Globalement, il n’y aurait pas eu de problèmes si, premièrement, rien ne s’était produit et que, deuxièmement, demain ou après-demain on devait apprendre que toute cette histoire s’explique par les intrigues personnelles du président de la République française (de son entourage, des stratèges de sa campagne électorale, des assistants trop fougueux ayant agi sans l’aval de leur parton, etc.). Dans ce cas, Dominique Strauss-Kahn aurait été porté jusqu'au palais de l’Elysée par une foule en liesse.
On peut formuler moult reproches à l’égard de la police new-yorkaise. Elle est en effet encline à des gestes théâtraux et à des mises en scènes hollywoodiennes. Cela vaut, d’ailleurs, pour tous les policiers américains. Cette police se montre volontiers brutale et a même souvent recours aux méthodes musclées. Toutefois, il faut rendre cette justice aux cops new-yorkais que ce ne sont ni des amateurs ni des clowns. Et ils n’accusent pas facilement les gens. Or, DSK est actuellement sous le coup de sept chefs d’inculpation. Et si sa culpabilité est établie dans le cadre de chacune de ces accusations, il risque de passer 74 ans derrière les barreaux.
Selon une opinion répandue en France, les politiques français ont la fallacieuse impression de leur propre impunité pour des péchés véniels sur lesquels le public français ferme d’habitude les yeux. Or, l’Amérique puritaine est différente. Tel est probablement le principal malheur de DKS.
Christophe Deloire, auteur du livre Sexus Politicus (le titre est éloquent) ayant fait grand bruit en France, a écrit à ce sujet dans Le Monde qu’il était sans doute grand temps pour les Français de considérer leurs politiques d'un œil plus scrutateur. Et de passer au crible leur mode de vie, y compris leur vie privée. Car le libertinage faisant songer au XVIIIe siècle est en vigueur "à la cour", et le pays a l’air de ne pas le remarquer. Juste après son élection de 2007, Nicolas Sarkozy a divorcé d’avec sa femme pour se marier avec Carla Bruni, alors que son épouse était restée à ses côtés pendant toute la durée de la campagne électorale. Et la principale adversaire de Sarkozy, Ségolène Royal, a agi de la même manière avec son compagnon. Nos politiques auraient-ils les mêmes principes moraux, s’interroge Christophe Deloire. Certes, il se montre légèrement moralisateur, mais ses propos n’en demeurent pas moins justes.

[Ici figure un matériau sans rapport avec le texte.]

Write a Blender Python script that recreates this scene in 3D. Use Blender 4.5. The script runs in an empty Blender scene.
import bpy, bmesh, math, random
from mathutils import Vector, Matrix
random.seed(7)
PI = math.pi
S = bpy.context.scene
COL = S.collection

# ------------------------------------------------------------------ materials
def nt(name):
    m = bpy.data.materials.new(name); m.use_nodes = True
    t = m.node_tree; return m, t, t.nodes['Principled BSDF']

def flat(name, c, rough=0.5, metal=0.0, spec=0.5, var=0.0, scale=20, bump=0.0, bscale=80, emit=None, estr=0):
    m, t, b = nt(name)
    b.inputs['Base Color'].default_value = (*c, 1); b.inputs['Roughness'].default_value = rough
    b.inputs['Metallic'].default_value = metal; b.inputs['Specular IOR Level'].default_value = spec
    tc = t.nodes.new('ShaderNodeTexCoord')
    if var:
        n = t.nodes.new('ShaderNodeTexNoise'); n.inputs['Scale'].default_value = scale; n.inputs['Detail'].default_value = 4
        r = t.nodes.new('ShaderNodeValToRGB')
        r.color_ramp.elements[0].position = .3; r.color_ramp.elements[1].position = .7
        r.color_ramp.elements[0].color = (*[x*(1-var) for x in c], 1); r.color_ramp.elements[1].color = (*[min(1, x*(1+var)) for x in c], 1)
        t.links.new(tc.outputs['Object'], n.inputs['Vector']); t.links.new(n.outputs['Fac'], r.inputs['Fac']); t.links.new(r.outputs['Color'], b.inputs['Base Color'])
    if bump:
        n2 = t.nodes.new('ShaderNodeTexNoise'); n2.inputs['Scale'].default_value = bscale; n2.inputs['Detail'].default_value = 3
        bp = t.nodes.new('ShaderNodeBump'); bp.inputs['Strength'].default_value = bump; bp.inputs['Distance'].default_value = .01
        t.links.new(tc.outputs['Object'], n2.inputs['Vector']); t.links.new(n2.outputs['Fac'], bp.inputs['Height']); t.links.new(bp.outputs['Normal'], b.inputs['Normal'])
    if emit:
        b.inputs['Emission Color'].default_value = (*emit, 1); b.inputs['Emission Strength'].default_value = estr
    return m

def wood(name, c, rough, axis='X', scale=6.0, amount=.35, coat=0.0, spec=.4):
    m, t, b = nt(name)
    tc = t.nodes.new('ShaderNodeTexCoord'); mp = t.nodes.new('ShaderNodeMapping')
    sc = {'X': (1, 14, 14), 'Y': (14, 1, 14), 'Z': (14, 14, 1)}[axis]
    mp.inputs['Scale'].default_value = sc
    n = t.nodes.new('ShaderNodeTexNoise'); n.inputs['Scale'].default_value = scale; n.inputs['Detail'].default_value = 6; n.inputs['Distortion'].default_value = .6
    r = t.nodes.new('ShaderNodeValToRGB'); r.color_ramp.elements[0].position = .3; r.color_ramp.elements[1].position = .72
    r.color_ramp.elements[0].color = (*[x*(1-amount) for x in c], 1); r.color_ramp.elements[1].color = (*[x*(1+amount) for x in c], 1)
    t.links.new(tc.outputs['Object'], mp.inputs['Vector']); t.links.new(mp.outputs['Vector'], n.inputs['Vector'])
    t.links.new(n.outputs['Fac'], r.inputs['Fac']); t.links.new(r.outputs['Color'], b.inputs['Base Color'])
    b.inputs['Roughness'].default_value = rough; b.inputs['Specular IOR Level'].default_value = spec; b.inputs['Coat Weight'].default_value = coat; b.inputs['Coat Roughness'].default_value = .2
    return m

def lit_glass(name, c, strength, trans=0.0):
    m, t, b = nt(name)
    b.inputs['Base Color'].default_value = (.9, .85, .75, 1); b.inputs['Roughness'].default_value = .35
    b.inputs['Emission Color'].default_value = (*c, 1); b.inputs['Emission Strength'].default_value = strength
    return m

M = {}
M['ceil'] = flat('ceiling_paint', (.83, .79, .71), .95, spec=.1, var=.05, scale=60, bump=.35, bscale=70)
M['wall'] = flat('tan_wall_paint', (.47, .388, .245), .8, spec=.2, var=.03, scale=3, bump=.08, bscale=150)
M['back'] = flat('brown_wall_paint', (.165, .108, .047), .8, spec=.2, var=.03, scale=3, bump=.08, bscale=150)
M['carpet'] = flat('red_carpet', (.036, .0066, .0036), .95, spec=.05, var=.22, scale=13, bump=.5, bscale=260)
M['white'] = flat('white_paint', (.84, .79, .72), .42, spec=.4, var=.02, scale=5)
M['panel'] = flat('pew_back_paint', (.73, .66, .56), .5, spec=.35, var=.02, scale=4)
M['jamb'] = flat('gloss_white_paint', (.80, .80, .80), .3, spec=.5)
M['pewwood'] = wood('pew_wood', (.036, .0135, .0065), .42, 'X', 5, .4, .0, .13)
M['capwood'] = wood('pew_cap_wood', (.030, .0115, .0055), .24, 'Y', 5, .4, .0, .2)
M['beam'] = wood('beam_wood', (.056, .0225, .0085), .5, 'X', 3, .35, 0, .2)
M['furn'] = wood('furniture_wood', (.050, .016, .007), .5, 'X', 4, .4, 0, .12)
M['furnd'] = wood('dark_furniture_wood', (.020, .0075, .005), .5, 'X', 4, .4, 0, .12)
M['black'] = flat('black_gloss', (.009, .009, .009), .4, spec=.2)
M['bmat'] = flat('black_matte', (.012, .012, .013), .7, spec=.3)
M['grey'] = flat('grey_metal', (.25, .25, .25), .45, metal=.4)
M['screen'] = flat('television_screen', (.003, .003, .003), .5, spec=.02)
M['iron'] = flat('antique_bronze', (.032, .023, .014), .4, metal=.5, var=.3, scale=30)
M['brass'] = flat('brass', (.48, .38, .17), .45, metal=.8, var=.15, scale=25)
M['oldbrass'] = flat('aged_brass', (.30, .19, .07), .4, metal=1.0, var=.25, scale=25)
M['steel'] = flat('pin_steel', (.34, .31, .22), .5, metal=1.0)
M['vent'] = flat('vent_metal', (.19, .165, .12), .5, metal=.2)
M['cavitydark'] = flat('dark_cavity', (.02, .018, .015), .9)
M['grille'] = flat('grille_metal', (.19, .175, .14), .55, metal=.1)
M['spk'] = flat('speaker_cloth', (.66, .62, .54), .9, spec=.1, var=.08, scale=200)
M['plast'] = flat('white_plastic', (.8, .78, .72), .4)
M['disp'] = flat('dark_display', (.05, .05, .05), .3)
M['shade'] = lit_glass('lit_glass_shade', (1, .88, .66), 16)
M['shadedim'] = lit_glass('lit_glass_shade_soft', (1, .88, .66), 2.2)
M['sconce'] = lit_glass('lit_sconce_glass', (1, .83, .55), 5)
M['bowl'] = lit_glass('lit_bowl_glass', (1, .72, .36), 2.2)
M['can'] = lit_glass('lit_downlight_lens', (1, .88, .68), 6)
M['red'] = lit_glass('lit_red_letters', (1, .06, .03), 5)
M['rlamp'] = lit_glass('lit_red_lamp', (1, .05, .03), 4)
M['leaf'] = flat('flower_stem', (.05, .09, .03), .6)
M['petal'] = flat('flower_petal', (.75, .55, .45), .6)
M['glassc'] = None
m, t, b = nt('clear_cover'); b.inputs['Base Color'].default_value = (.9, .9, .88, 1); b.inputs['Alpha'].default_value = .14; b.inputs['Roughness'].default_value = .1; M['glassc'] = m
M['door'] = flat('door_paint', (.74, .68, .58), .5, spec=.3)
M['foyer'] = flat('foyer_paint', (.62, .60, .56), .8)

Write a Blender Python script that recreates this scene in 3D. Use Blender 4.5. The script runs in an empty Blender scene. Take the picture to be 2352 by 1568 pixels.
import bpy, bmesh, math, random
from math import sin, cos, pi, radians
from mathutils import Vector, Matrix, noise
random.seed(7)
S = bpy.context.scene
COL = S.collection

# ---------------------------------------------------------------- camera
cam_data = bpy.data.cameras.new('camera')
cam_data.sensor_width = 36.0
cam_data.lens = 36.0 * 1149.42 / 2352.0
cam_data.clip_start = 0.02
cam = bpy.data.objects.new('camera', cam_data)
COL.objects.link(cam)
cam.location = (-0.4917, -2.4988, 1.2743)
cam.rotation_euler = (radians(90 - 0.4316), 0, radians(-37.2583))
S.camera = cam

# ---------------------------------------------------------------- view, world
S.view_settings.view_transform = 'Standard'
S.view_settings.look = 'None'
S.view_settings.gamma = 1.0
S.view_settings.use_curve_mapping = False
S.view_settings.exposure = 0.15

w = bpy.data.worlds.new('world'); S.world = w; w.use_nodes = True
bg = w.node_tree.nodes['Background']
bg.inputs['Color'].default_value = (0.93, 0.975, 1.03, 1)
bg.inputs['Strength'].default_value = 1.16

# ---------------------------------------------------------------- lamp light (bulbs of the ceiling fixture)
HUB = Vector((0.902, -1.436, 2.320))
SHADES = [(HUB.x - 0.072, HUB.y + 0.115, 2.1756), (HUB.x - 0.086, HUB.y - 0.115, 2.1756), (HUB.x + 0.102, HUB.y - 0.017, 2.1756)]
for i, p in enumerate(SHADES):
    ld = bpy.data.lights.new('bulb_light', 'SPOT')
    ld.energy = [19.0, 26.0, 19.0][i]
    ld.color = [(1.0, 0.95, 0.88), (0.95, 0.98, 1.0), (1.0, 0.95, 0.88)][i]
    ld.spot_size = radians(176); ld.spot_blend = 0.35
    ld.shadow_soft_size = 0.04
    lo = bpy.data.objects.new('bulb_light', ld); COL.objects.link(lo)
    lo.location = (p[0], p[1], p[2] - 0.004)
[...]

Le FMI a déjà passé DSK par pertes et profits
Entre-temps, le FMI ne cache pas qu’il a déjà mis une croix sur son directeur général, quand bien même tout le monde se refuse à tout commentaire officiel. Néanmoins, on recherche activement l’éventuel successeur de Dominique Strauss-Kahn. On cite parmi les candidats Gordon Brown, ancien premier ministre et ex-ministre britannique des Finances, ainsi que Kemal Derviş, ancien ministre des Finances de Turquie. On évoque même Stanley Fisher, Gouverneur de la Banque centrale d’Israël, et Agustín Guillermo Carstens Carstens, Gouverneur de la Banque centrale du Mexique. Toutefois, en vertu d’un accord tacite avec les Etats-Unis, le poste de directeur général du FMI a toujours été occupé par un Européen. C’est la raison pour laquelle le nom le plus souvent évoqué est celui de Christine Lagarde, actuelle ministre française des Finances (les Français ont été à la tête du FMI à quatre reprises).
C’est, d’ailleurs, la même Christine Lagarde qui a déclaré à l’une des réunions des ministres des Finances du G20: "Parfois j’ai l’impression qu’il y a un peu trop de testostérone dans cette salle."
Ne serait-ce pas cette substance qui a joué un sale tour à DSK?
L’opinion de l’auteur ne coïncide pas forcément avec la position de la rédaction.